Quand les temps étaient difficiles, avant, on n’avait pas le droit d’en parler; ça risquait de déranger le bonheur ou l’apparence de bonheur des autres. Tyrannie du positivisme. Alors, si, maintenant, l’époque vous procure cet anachronique sentiment de sécurité, c’est là exactement ce qui deviendra inaudible. Comment ça pourrait bien aller, alors que tant souffrent autour de vous, et dont vous n’êtes même pas en train de vous occuper, à leur faire des biscuits, à les divertir, à les écouter, à satisfaire leurs besoins, à soulager leur anxiété au cas par cas, selon la formule qui fonctionne pour chacun? La double contrainte opère en tout temps pour les femmes, pandémie ou non. On exige d’elles qu’elles prennent soin des autres; on ne les reconnaît pas quand elles le font; on les condamne quand elles ne le font pas : division sexuelle du travail.

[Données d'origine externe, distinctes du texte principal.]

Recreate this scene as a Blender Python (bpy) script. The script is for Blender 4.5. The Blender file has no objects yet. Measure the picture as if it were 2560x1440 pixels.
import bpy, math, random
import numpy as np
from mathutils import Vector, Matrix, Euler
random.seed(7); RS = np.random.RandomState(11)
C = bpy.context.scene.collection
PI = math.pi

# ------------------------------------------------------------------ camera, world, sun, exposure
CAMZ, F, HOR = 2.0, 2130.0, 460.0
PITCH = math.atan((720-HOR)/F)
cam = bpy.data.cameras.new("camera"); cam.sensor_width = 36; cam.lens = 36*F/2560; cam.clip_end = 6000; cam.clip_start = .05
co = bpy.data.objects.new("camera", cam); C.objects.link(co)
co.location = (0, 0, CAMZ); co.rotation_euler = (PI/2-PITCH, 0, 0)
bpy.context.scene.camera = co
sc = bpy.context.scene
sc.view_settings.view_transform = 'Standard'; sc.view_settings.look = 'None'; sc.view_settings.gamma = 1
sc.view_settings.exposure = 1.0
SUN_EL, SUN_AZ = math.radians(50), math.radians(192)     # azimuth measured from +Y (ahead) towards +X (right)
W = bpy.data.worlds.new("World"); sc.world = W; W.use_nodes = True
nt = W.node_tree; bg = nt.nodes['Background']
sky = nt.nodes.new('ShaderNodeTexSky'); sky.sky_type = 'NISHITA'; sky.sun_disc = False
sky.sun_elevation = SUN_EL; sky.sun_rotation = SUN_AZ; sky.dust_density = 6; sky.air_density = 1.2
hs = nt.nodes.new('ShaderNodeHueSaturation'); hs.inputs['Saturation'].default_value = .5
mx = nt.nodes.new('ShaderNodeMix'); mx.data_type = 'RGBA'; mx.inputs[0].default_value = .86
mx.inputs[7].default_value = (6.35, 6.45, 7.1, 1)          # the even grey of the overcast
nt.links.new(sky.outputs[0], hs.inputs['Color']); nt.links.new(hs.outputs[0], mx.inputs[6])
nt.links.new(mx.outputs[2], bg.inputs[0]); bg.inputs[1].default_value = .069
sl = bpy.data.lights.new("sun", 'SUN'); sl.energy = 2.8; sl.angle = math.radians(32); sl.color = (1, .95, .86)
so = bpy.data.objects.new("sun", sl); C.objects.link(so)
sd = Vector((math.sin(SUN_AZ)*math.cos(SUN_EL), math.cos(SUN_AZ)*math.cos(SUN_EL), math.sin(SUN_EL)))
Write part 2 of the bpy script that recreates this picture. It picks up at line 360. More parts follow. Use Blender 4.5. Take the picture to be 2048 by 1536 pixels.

Quand on a subi de l’abus, surtout que le rapport de l’OMS a confirmé ce que les féministes avaient documenté depuis longtemps, à savoir que le lieu où l’on devrait se sentir le plus en sécurité est précisément le plus dangereux pour une femme, et qu’on a eu la chance de s’en sortir, on peut apprécier le confinement actuel, gage de paix inattendu. Un privilège fondé sur la mémoire des conditions d’existence de celles qui sont aujourd’hui doublement confinées, de l’extérieur et non plus seulement de l’intérieur, entre quatre murs où, vive ou sourde, ruisselle la terreur; on sait dans tous les membres de son corps qu’on aurait pu s’y trouver à leur place. Être en survie quand tout s’agite autour de soi dans une course à la réussite obligée, ce n’est pas comme être en survie en même temps que la terre entière. La crise n’est pas effrayante : on la connaît trop intimement, et ça ne s’oublie pas. Mais le confinement ne sera pas léger pour autant. L’attention au fait d’être à l’abri pour la première fois de sa vie, retraite bienfaisante, espace pour exister, en soi et pour soi, est l’immunité propre à la survivance. Une prémunition qui permet de respirer.